What I saw on TV in this congressional hearing were expressions of passion and differing views, acceptance and challenges posed to improve what isn't working, and suggestions as to what is needed to be done to fix what appears to be current lax attitudes and practices. I am sure that others, like me were saddened that this sort of talk regarding standards was done after actions were taken instead of before, but it is this very process that we are in need of in our country! It takes time and courage for all of us to put our brains to work and have meaningful dialogue and debate in today's high tech, quick fix culture, no matter how uncomfortable and politically incorrect it may seem.

It became clear that even the FBI was short sighted and needed different matters brought to their attention before the bigger picture could be adequately accessed and of course, when it comes to politics, sometimes their is intent to avoid truths that may not be so pleasing to some. No matter what issues needs to be worked out, words are better than guns to relate our dissatisfaction and resolve differences. Solutions can only be reached when discourse instead of violence occurs, especially if we are to remain a civilized society where diverse people can live together with law and order and peace.

Serious dialogue should never be considered a waste of time. Nothing worthwhile is easy or quick, and I have decided that when it comes to peaceful solutions, I need to start with myself and my own family.  We need to become more tolerant of what doesn't please us as individuals and appreciate that the good of all needs to be considered.

I realized that it won't start if I don't take on this personal challenge and relate to others in an open, tolerant and courteous manner about matters that truly concern me. I need to become more comfortable with the lack of peace to become more tolerant of differing views and the same needs to happen when we communicate with others on-line or by text. We all need to become be OK with differences without being like children that demand our own way all the time. I cannot believe that serious divisions are coming between the closest of friends and family members over political issues!

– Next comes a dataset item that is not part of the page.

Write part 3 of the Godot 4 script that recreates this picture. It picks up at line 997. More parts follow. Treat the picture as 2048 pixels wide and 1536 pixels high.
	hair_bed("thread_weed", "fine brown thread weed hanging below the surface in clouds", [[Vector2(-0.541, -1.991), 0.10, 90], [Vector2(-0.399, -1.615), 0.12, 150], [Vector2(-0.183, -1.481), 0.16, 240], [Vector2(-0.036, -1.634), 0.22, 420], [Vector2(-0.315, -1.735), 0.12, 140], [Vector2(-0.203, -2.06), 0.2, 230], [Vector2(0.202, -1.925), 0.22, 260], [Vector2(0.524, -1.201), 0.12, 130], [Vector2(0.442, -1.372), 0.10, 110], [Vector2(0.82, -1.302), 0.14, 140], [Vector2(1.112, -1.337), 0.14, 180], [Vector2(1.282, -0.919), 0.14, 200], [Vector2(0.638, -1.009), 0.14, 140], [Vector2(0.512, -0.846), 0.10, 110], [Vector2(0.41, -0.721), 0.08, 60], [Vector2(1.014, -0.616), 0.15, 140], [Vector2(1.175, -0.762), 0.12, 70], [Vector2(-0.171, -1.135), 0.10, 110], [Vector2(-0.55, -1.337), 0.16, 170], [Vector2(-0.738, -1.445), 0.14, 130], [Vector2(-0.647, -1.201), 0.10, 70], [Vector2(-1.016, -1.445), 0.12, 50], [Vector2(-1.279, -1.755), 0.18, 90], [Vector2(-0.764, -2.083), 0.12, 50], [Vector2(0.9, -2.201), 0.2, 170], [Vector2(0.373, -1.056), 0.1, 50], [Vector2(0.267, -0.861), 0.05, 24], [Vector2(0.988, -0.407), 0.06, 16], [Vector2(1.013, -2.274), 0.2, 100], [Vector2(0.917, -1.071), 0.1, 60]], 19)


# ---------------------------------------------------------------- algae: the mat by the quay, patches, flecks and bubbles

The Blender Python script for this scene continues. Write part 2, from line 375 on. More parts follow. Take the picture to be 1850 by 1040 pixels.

This is the only way that I can think of to change this climate of polarizing views, with no workable solutions!

How easy it is to blame others for the lack of peace and violence in this world, but communication is the key and it begins with each one of us.  Tonight my husband got an email from an old friend that decided to invite everyone to participate in a day of doing random acts of kindnesses, as she too felt the need to counteract the divisiveness in our country.  It is my idea that instead of avoiding differences and being ultra polite and careful to avoid political division, we need to become less sensitive to hearing things that don't please us. I think that we are living in a more isolated fashion and are stuck within our own heads with all our digital devices and need to talk to each other again, and not just about the weather!

I went to graduate school with someone that was taking coursework in psychology and for her project for the semester, she decided to overcome her phobia of snakes and so she worked to de-sensitize herself to her own fears, and her goal was to be able to reach into a cage and pick up a pet snake and show it to the class and then put it back into its cage.  She didn't accomplish this treatment of her phobia in one day, but she did it in "baby" steps taken each day. So it is with our toleration and respect of others.  We need to practice listening to people who have views that oppose ours and practice acknowledging their concerns and views, and practice respectful dialogue with them. It is the only way that we can eventually to some agreements as to how to fix what isn't working. I think we are losing the art of civil discourse and need to practice it everyday, just like in the days of old!